Smith ran for Toronto Board of Control in 1945 and won, polling 41,691 votes. Time Magazine did a story about the “Red Controller” stating that “for a city considered a conservative stronghold, this was a remarkable showing.” Smith won another term in 1946 but was defeated in 1947. Anti-Communist feeling was rising. A Dec. 30, 1946 ad for a Board of Control candidate, which ran in the Star, targeted Smith and suggested voters should “veto Moscow meddling in Toronto’s civic affairs.”

Smith lost his seat.

He would later quit the Communist party in 1957, following revelations of crimes in the Soviet Union. He went on to build a chain of discount drugstores, retiring in 1978 and selling the business to Shoppers Drug Mart.

Joe Salsberg, would run for a provincial seat in the 1943 election, representing the downtown riding of St. Andrew, under the “Labour’’ banner, and win resoundingly. Elected the same year was another Communist, A.A. MacLeod, a First World War vet who represented Toronto Bellwoods and who also ran under “Labour.’’ (He was uncle by marriage to actors Shirley MacLaine and Warren Beatty).

After the election Salsberg and MacLeod formed the “Labor-Progressive Party.” Both served a number of terms. According to biographer Gerald Tulchinsky (Joe Salsberg: A Life of Commitment), Premier Leslie Frost once referred to Salsberg and MacLeod as having “more brains than my entire backbench put together.”

Defeated in 1951, MacLeod went on to become one of Frost’s speech writers. He left the Communist party in 1956.

Salsberg was key to getting the Racial Discrimination Act (1944) passed which prohibited the publication and display of signs expressing ethnic, racial or religious discrimination.

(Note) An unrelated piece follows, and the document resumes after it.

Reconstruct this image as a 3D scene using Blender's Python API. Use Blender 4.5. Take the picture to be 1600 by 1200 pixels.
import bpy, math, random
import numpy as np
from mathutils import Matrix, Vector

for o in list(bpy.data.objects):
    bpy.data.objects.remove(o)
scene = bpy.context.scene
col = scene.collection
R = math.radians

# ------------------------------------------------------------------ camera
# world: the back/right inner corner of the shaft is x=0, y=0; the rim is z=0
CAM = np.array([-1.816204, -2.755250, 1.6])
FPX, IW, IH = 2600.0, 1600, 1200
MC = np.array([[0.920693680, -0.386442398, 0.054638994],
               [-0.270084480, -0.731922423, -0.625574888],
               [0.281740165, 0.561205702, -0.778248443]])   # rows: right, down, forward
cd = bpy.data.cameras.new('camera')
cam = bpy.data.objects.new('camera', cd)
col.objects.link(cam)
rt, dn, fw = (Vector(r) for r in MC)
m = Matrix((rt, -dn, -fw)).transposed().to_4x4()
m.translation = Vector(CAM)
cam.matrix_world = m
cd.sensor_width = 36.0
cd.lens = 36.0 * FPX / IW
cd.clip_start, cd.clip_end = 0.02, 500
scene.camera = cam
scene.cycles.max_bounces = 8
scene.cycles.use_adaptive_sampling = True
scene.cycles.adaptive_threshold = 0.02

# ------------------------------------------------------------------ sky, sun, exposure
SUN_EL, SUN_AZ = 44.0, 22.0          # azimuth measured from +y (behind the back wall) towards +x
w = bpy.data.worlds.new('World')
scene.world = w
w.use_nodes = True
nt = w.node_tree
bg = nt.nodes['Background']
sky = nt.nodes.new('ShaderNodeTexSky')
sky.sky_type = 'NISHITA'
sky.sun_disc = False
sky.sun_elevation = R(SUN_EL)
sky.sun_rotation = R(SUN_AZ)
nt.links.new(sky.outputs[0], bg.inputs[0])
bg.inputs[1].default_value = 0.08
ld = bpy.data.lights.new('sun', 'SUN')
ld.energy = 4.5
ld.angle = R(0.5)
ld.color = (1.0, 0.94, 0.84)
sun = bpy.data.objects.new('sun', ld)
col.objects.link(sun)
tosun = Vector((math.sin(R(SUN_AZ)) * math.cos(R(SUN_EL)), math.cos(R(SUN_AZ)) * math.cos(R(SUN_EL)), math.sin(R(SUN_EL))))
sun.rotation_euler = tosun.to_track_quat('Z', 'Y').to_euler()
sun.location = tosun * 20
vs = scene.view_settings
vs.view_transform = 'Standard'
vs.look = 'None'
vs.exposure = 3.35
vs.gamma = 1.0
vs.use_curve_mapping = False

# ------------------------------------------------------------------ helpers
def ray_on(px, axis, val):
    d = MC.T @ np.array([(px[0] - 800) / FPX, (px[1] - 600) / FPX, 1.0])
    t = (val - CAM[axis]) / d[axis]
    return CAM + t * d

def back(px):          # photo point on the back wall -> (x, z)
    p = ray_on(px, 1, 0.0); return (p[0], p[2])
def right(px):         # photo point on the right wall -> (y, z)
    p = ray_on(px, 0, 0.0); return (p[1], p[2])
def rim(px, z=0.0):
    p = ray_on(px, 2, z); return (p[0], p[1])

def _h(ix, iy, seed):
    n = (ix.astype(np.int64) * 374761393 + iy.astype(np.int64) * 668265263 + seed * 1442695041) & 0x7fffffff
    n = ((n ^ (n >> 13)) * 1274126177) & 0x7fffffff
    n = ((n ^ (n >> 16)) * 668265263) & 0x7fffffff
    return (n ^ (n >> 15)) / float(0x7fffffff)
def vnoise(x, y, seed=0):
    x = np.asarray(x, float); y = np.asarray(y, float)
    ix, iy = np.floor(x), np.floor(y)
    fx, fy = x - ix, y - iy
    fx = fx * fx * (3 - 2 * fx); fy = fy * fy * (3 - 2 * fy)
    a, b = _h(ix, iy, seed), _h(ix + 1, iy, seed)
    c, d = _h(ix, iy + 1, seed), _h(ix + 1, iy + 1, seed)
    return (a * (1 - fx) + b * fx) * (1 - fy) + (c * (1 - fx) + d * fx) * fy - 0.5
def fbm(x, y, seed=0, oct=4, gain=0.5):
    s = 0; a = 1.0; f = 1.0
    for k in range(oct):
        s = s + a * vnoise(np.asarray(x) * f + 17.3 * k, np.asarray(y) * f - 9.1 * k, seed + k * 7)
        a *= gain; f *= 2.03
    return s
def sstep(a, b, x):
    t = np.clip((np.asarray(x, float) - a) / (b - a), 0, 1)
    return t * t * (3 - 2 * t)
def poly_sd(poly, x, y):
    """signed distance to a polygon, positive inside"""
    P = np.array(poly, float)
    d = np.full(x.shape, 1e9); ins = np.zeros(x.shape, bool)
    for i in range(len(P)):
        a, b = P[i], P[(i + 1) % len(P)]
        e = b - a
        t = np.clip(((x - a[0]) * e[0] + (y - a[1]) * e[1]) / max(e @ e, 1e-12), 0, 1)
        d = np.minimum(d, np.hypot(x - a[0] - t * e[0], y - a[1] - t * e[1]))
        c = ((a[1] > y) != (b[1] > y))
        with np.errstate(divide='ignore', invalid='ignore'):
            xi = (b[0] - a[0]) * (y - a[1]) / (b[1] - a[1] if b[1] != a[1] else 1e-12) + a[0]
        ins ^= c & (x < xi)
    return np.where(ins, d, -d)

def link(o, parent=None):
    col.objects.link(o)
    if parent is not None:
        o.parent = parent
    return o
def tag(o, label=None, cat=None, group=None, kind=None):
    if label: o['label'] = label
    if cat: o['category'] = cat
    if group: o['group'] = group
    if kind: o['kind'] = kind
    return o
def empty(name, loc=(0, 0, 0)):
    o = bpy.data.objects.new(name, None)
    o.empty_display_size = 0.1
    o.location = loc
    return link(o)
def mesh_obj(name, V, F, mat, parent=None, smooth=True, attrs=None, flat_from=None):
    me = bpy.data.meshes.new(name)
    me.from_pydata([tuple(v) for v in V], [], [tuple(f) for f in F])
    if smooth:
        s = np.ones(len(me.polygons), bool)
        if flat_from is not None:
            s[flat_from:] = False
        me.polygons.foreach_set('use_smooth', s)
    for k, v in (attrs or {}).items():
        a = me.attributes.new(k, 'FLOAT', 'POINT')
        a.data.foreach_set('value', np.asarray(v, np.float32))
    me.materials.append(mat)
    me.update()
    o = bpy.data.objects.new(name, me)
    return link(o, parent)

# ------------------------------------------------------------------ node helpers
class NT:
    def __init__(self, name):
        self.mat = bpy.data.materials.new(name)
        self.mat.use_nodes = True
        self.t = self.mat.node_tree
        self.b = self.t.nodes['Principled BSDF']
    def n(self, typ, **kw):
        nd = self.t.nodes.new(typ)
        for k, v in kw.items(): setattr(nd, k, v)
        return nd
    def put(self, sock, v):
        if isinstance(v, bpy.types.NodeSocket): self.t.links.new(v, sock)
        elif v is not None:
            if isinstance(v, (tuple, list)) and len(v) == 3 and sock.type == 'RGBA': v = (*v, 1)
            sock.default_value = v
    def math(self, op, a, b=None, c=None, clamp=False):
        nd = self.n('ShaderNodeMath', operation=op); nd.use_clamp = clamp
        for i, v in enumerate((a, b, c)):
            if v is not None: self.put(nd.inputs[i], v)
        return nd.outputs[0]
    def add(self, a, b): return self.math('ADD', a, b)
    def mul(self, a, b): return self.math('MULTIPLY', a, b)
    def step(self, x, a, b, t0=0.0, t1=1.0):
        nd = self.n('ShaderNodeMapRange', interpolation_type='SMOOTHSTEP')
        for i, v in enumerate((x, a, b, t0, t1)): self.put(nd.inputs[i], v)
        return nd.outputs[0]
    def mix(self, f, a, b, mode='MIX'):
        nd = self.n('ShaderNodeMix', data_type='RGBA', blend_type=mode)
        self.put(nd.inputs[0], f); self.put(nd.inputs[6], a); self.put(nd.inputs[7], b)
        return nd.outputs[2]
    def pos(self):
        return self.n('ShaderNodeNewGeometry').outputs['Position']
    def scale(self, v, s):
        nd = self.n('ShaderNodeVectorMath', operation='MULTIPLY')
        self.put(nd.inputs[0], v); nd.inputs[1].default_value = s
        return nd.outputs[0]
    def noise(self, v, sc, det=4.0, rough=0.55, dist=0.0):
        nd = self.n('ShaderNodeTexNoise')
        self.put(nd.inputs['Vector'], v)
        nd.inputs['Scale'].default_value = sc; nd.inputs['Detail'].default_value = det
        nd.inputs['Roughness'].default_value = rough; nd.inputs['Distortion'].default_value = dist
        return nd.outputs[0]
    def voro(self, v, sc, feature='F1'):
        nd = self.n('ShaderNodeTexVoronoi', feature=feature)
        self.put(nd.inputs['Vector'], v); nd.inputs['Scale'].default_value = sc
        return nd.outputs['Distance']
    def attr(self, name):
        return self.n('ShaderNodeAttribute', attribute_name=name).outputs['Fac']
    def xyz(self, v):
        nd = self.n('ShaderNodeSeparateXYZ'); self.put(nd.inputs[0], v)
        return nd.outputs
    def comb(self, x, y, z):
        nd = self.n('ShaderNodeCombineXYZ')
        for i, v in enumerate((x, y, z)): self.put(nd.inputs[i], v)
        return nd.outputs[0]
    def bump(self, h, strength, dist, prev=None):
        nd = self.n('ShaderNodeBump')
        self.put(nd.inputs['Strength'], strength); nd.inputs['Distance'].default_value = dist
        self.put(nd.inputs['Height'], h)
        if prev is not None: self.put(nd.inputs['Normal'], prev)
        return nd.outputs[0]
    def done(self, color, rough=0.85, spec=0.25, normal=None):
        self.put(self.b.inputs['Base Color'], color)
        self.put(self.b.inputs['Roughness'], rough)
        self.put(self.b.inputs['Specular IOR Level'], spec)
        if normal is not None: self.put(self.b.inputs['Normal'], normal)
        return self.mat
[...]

By the early 1950s, anti-Communist attitudes had hardened. In a Jan. 15, 1951 front page Star story, the president of the Ford Motor Co. told a businessmen’s meeting that Canada should padlock the doors of halls “where Commies hang out” and that Communism was “a stench in the nostrils of every decent Canadian.”

When Stalin died in 1953, Salsberg eulogized the Soviet leader on the house floor, causing a minor uproar. Minister of Labour Charles Daley remarked: “I don’t know how it can be done but I think that should be stricken from the record.” In the 1955 election Salsberg lost his seat.

He left the Communist party in 1957.